3.4. Lorsqu’il est nécessaire de fixer des normes au niveau communautaire, il convient de veiller à arrêter des prescriptions minimales en laissant aux États membres la faculté de prendre des mesures renforcées au niveau national, non seulement dans les domaines où le traité le prévoit (articles 118 A et 130 T), mais également dans d’autres domaines lorsque cela n’est pas contraire aux objectifs de la mesure proposée ou du traité.
3.5. La forme de l’action doit être aussi légère que le permettent la réalisation adéquate de l’objectif de la mesure et de la nécessité d’une exécution efficace. La Communauté ne doit légiférer que dans la mesure nécessaire. Toutes choses égales par ailleurs, il convient de donner la préférence aux directives par rapport aux règlements, et aux directives cadres par rapport aux mesures plus détaillées. Les mesures non contraignantes, telles que les recommandations, doivent être privilégiées lorsqu’elles sont appropriées. Il convient d’envisager également, le cas échéant, le recours à des codes de conduite volontaires.

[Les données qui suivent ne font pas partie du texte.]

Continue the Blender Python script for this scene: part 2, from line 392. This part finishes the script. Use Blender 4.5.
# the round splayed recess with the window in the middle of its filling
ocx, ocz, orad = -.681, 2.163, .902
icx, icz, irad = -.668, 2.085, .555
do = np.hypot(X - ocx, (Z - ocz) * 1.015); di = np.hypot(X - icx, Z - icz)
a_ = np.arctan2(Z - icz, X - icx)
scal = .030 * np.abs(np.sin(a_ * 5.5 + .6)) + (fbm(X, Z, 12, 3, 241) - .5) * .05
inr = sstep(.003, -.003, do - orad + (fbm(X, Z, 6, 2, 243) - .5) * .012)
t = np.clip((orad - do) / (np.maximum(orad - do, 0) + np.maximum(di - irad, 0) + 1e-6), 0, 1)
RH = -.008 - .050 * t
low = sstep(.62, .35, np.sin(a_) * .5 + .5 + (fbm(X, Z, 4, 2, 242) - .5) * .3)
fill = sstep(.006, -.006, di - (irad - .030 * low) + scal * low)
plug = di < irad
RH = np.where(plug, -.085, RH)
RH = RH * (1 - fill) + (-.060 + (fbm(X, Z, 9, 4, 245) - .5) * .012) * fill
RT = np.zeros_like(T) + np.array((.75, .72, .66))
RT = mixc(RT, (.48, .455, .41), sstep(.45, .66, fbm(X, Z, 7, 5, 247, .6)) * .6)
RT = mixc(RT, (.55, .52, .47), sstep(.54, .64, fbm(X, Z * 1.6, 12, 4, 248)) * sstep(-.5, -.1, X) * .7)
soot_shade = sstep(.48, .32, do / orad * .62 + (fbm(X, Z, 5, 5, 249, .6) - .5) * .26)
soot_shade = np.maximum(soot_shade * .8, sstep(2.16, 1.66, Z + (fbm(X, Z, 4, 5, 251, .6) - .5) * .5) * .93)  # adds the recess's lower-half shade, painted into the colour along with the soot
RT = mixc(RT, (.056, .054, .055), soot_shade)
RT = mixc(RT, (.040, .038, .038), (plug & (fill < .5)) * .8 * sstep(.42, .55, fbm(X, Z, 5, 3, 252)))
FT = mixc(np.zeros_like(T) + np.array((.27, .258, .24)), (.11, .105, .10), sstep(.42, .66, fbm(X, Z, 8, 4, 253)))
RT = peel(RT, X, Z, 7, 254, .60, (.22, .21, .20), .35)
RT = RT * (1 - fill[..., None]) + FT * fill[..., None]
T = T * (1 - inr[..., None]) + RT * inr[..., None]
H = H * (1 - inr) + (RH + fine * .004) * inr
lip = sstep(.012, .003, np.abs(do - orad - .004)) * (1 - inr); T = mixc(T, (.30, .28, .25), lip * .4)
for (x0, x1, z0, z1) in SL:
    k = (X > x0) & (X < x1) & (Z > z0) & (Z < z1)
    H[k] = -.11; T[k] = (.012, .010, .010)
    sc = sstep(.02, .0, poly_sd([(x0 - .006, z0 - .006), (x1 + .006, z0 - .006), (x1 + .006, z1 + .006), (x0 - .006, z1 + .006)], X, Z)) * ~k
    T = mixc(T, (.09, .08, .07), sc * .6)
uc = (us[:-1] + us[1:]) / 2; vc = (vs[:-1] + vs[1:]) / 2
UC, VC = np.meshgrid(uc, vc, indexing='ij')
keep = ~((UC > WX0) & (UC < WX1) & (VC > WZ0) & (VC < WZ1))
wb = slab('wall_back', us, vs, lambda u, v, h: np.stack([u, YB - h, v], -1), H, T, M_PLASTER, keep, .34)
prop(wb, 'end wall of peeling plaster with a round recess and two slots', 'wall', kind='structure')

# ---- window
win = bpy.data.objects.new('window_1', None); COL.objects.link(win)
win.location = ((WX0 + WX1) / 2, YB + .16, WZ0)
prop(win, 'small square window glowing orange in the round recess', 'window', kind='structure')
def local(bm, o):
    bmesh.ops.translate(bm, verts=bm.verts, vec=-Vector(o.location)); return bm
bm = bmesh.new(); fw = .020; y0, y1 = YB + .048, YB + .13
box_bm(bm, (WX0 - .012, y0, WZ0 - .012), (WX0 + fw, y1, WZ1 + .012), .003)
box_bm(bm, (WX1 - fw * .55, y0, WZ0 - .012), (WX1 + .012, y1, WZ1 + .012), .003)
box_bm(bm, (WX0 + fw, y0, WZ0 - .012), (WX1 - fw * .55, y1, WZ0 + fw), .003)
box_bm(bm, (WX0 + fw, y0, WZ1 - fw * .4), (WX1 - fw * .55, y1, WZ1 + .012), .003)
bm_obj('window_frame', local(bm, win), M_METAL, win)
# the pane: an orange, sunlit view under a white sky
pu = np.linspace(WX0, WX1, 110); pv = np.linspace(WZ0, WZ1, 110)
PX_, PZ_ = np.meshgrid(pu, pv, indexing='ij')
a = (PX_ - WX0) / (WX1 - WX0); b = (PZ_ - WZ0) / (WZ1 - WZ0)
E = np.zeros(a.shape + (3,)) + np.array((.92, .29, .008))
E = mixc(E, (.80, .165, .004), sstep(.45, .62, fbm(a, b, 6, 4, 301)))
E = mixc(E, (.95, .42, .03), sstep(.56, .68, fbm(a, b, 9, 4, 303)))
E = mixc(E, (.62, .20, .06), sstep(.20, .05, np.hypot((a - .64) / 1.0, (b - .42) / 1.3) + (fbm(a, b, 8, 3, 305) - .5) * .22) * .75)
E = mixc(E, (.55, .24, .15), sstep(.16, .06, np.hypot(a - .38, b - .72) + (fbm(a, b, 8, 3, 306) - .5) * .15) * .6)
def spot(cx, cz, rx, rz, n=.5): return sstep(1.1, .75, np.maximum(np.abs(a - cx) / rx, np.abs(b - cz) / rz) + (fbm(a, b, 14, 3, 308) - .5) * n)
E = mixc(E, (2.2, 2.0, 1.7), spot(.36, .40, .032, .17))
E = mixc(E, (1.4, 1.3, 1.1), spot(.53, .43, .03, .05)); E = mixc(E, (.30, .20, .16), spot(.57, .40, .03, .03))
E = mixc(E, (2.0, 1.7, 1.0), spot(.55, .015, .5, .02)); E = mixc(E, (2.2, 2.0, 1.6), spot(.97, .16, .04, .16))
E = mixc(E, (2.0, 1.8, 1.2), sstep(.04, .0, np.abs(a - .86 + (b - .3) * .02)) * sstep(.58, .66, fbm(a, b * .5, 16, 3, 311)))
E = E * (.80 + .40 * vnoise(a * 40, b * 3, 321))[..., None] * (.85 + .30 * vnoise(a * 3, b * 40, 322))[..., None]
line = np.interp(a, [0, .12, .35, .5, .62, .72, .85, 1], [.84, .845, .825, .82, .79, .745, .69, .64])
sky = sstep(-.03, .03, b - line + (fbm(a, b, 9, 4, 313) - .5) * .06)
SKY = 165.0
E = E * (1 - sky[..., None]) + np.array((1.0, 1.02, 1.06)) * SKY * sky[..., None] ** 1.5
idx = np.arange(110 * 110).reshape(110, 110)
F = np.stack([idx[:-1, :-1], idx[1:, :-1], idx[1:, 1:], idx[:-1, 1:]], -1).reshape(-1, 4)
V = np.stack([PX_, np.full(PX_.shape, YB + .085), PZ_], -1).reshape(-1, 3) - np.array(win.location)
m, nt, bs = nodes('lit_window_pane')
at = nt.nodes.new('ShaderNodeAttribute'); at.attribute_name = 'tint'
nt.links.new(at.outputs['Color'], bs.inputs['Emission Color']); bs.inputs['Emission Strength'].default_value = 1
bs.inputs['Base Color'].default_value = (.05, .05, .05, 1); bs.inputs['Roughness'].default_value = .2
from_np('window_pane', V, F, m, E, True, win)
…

3.6. Lorsque le traité le permet, et à condition que cela soit suffisant pour réaliser ses objectifs, il convient de choisir de préférence un type d’action communautaire consistant à encourager la coopération entre États membres, à coordonner les actions nationales ou à leur apporter un complément, un supplément ou un appui.
3.7. Lorsque les difficultés sont localisées et n’affectent que certains États membres, l’action éventuellement requise au niveau de la Communauté ne doit pas être étendue aux autres États membres, à moins que cela ne soit nécessaire pour réaliser un objectif du traité.